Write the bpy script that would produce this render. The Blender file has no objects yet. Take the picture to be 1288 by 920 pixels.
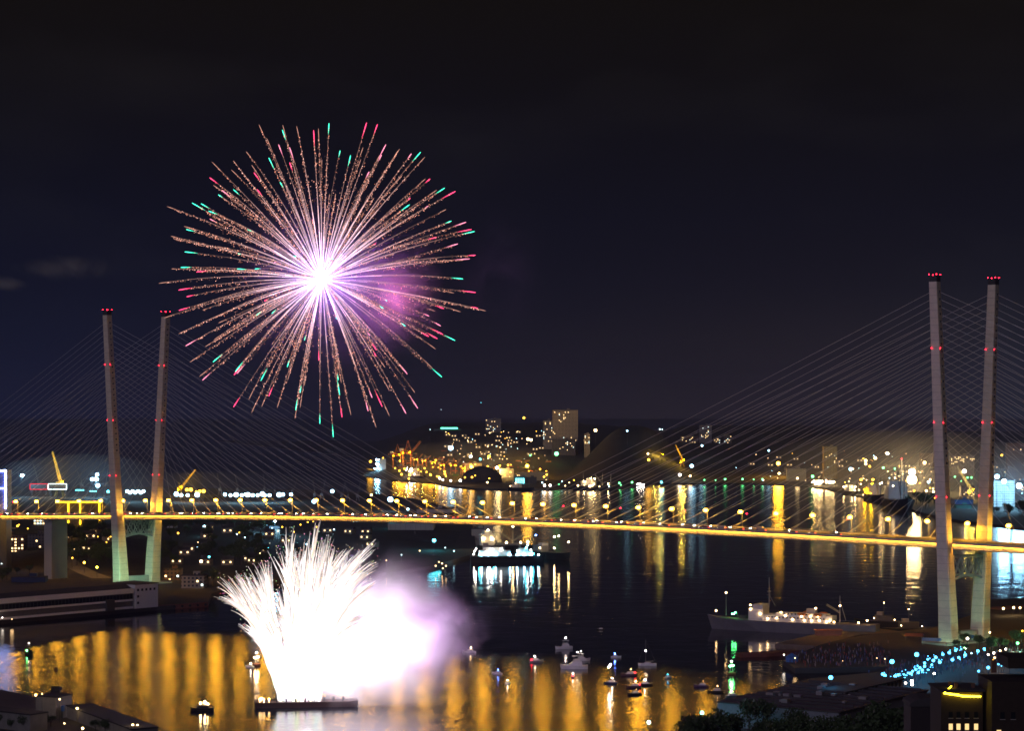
import bpy, math, random
import numpy as np
from mathutils import Vector, Matrix, noise
R = math.radians
rnd = random.Random(11)
scene = bpy.context.scene
col = scene.collection

# ------------------------------------------------------------------ camera
CH = 143.0            # camera height above the water
F, CX, HY = 2746.0, 644.0, 519.5
cd = bpy.data.cameras.new('camera'); cam = bpy.data.objects.new('camera', cd); col.objects.link(cam)
cam.location = (0, 0, CH); cam.rotation_euler = (R(90), 0, 0)
cd.sensor_width = 36; cd.lens = 36 * F / 1288; cd.shift_y = (HY - 460) / 1288
cd.clip_start = 1; cd.clip_end = 60000
scene.camera = cam

# ------------------------------------------------------------------ night sky
world = bpy.data.worlds.new('World'); scene.world = world; world.use_nodes = True
wt = world.node_tree; wt.nodes.clear()
def wn(t, **k):
    n = wt.nodes.new(t)
    for a, b in k.items(): setattr(n, a, b)
    return n
tc = wn('ShaderNodeTexCoord'); sx = wn('ShaderNodeSeparateXYZ'); wt.links.new(tc.outputs['Generated'], sx.inputs[0])
ramp = wn('ShaderNodeValToRGB'); el = ramp.color_ramp.elements
stops = [(0.0, (.0066, .0066, .0150)), (.035, (.0056, .0058, .0128)), (.09, (.0048, .0049, .0102)), (.15, (.0052, .0044, .0054)), (.20, (.0060, .0046, .0036)), (1, (.002, .002, .002))]
el[0].position, el[1].position = 0, 1
el[0].color, el[1].color = (*stops[0][1], 1), (*stops[-1][1], 1)
for p_, c_ in stops[1:-1]:
    e = el.new(p_); e.color = (*c_, 1)
wt.links.new(sx.outputs['Z'], ramp.inputs[0])
# faint thin cloud lit by the city
mp = wn('ShaderNodeMapping'); mp.inputs['Scale'].default_value = (6, 6, 16); wt.links.new(tc.outputs['Generated'], mp.inputs[0])
nz = wn('ShaderNodeTexNoise'); nz.inputs['Scale'].default_value = 1.3; nz.inputs['Detail'].default_value = 4; wt.links.new(mp.outputs[0], nz.inputs[0])
cr = wn('ShaderNodeMapRange'); cr.inputs[1].default_value = .52; cr.inputs[2].default_value = .85; cr.inputs[3].default_value = 0; cr.inputs[4].default_value = .0035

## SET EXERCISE
Give every line of the material that includes the string "objects".

## FINISHED EXERCISE
Write the bpy script that would produce this render. The Blender file has no objects yet. Take the picture to be 1288 by 920 pixels.
cd = bpy.data.cameras.new('camera'); cam = bpy.data.objects.new('camera', cd); col.objects.link(cam)